Description of the wicked (Ps 36:1-36:4)

To the choirmaster leader, a psalm of David, the servant of Yahweh

Transgression speaks to the wicked.

Deep in their hearts

There is no fear of God.

Before their eyes,

They flatter themselves in their own eyes.

They believe that their iniquity cannot be found out.

Therefore it cannot be hated.

The words of their mouths are mischief and deceit.

They have ceased to act wisely.

They have ceased to do good.

They plot mischief while on their beds.

They are set on a way that is not good.

They do not reject evil.”

In this Psalm 36, the title indicates that there was a choir leader. This psalm of David, called him the servant of Yahweh. There is a description of the wicked. Most of all they do not fear God. They are flatterers, mischievous, and deceitful. They think that no one knows what they are doing. They were always plotting mischief, even while in bed. Therefore they were not good and wise, but rather evil in their ways. They are on an evil path, not a good path.

The suffering servant (Ps 22:1-22:2)

To the choirmaster leader, according to the deer of the dawn, a psalm of David

My God!

My God!

Why have you forsaken me?

Why are you so far from helping me?

Why are you so far from the words of my groaning?

O my God!

I cry by day.

But you do not answer.

I cry by night.

But I find no rest.”

This Psalm 22 is a psalm of David with a choir leader. However, there is a notation “according to the deer of the dawn,” which probably refers to some lost hymn or tune. This is a psalm for help or deliverance from a serious illness or persecution. This is much like the suffering servant in Isaiah, chapters 52-53. The Gospel of Matthew, chapter 27, and the Gospel of Mark, chapter 15 indicated that Jesus Christ quoted the first few verses of his psalm as he hung on the cross. The forsaken one cried to God. Why was no help coming from God? The suffering one cried during the day and at night, but there was no answer. He could not find any rest.

Yahweh’s response is positive (Ps 21:1-21:2)

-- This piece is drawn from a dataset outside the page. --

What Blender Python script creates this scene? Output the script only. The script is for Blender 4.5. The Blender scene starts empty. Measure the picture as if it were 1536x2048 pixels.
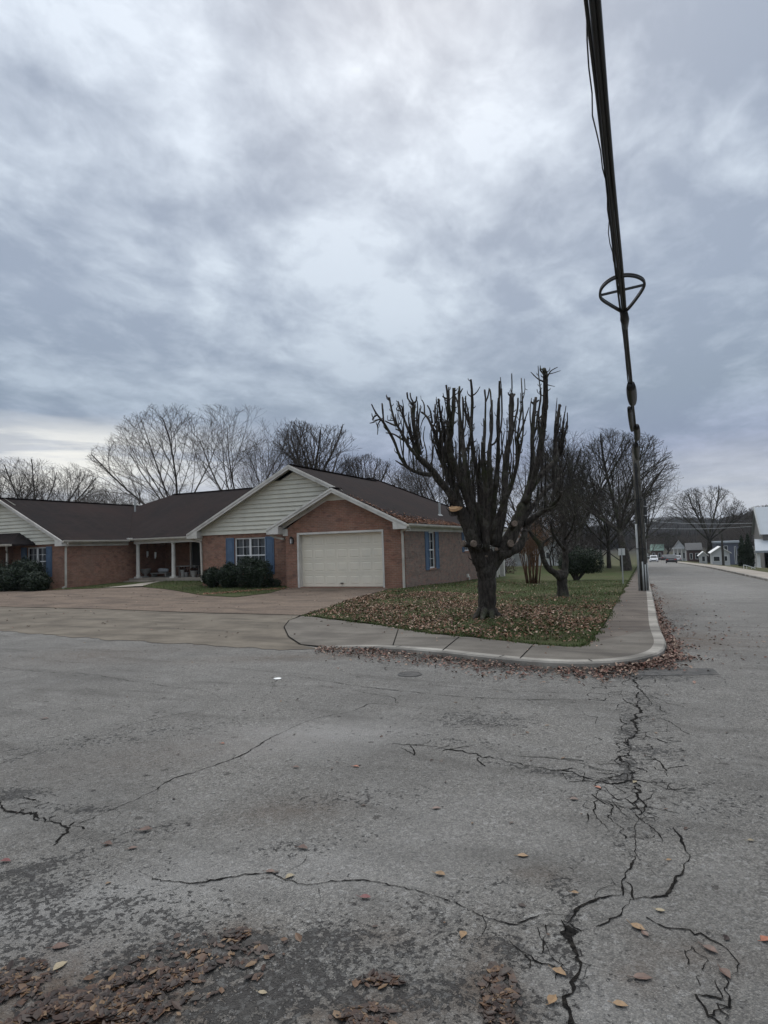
import bpy, bmesh, math, random
import numpy as np
from mathutils import Vector, Matrix
R = math.radians
random.seed(7); rng = np.random.default_rng(7)
scene = bpy.context.scene
COL = scene.collection

# ------------------------------------------------------------------ camera
F_PX, YAW, PITCH, ROLL = 1225.2, .43334, .05444, -.03111      # for a 1536 px wide frame
CAM = np.array([0., 0., 1.6])
cw = np.array([-math.sin(YAW)*math.cos(PITCH), math.cos(YAW)*math.cos(PITCH), math.sin(PITCH)])
_r = np.array([math.cos(YAW), math.sin(YAW), 0.]); _u = np.cross(_r, cw)
cr = _r*math.cos(ROLL)+_u*math.sin(ROLL); cu = -_r*math.sin(ROLL)+_u*math.cos(ROLL)
cam_data = bpy.data.cameras.new('camera'); cam = bpy.data.objects.new('camera', cam_data); COL.objects.link(cam)
cam_data.sensor_fit = 'HORIZONTAL'; cam_data.sensor_width = 36; cam_data.lens = F_PX/1536*36
cam_data.clip_start = .05; cam_data.clip_end = 9000
cam.matrix_world = Matrix(((cr[0], cu[0], -cw[0], CAM[0]), (cr[1], cu[1], -cw[1], CAM[1]), (cr[2], cu[2], -cw[2], CAM[2]), (0, 0, 0, 1)))
scene.camera = cam
scene.render.resolution_x, scene.render.resolution_y = 768, 1024

# ------------------------------------------------------------------ exposure
vs = scene.view_settings
vs.view_transform = 'Standard'; vs.look = 'None'; vs.gamma = 1; vs.exposure = 0.12; vs.use_curve_mapping = False

# ------------------------------------------------------------------ node helper
class N:
    def __init__(s, tree): s.t = tree; s.n = tree.nodes; s.l = tree.links
    def add(s, typ, ins=None, **kw):
        n = s.n.new(typ)
        for k, v in kw.items(): setattr(n, k, v)
        for k, v in (ins or {}).items():
            i = n.inputs[k]
            if isinstance(v, bpy.types.NodeSocket): s.l.new(v, i)
            else: i.default_value = v
        return n
    def math(s, op, a, b=0., c=0., clamp=False):
        return s.add('ShaderNodeMath', {0: a, 1: b, 2: c}, operation=op, use_clamp=clamp).outputs[0]
    def mix(s, f, a, b, blend='MIX'):
        n = s.n.new('ShaderNodeMix'); n.data_type = 'RGBA'; n.blend_type = blend; n.clamp_factor = True
        for i, v in ((0, f), (6, a), (7, b)):
            if isinstance(v, bpy.types.NodeSocket): s.l.new(v, n.inputs[i])
            else: n.inputs[i].default_value = v if i == 0 else (*v, 1)
        return n.outputs[2]
    def noise(s, vec, scale, detail=4, rough=.55, dist=0., w=None):
        n = s.add('ShaderNodeTexNoise', {'Scale': scale, 'Detail': detail, 'Roughness': rough, 'Distortion': dist})
        if vec is not None: s.l.new(vec, n.inputs['Vector'])
        return n.outputs[0]
    def ramp(s, f, stops, interp='LINEAR'):
        n = s.n.new('ShaderNodeValToRGB'); s.l.new(f, n.inputs[0]); cr_ = n.color_ramp; cr_.interpolation = interp
        while len(cr_.elements) < len(stops): cr_.elements.new(.5)
        for e, (p, c) in zip(cr_.elements, stops):
            e.position = p; e.color = (c, c, c, 1) if isinstance(c, (int, float)) else (*c, 1)
        return n.outputs[0]
    def mapr(s, v, a, b, c, d):
        return s.add('ShaderNodeMapRange', {0: v, 1: a, 2: b, 3: c, 4: d}).outputs[0]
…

To the choirmaster leader, a psalm of David

In your strength the king rejoices!

Yahweh!

In your help

How greatly he exults!

You have given him

His heart’s desire!

You have not withheld the request of his lips.

Selah”

This Psalm 21 is a psalm of thanksgiving after a victory of David. Once again there is mention of the choir leader as a psalm of David. Yahweh has given strength to the king during the battle. He has helped the king to succeed. Yahweh has given David his heart’s desire. Just as in the preceding psalm, they wanted Yahweh to give David his heart’s desire. Now they are thankful that he has received his heart’s desire. He has not held back from the request of David’s lips. Once again, it is time for the Selah or musical pause for meditation.

David wants Yahweh to hears his lament (Ps 13:1-13:2)

“To the choirmaster leader, a psalm of David.

How long,

Yahweh?

Will you forget me forever?

How long will you hide your face from me?

How long must I bear pain in my soul?

How long must I have sorrow in my heart all day long?

How long shall my enemy be exalted over me?”

This is another short Psalm 13 with no other mention than a choir leader and David. David has a personal lament. He wanted to know how long Yahweh would forget him. How long would Yahweh hide his face from him? How long would he have sorrow in his heart and soul all day long? How long would his enemies exalt over him? Clearly David was concerned that he was being neglected by Yahweh.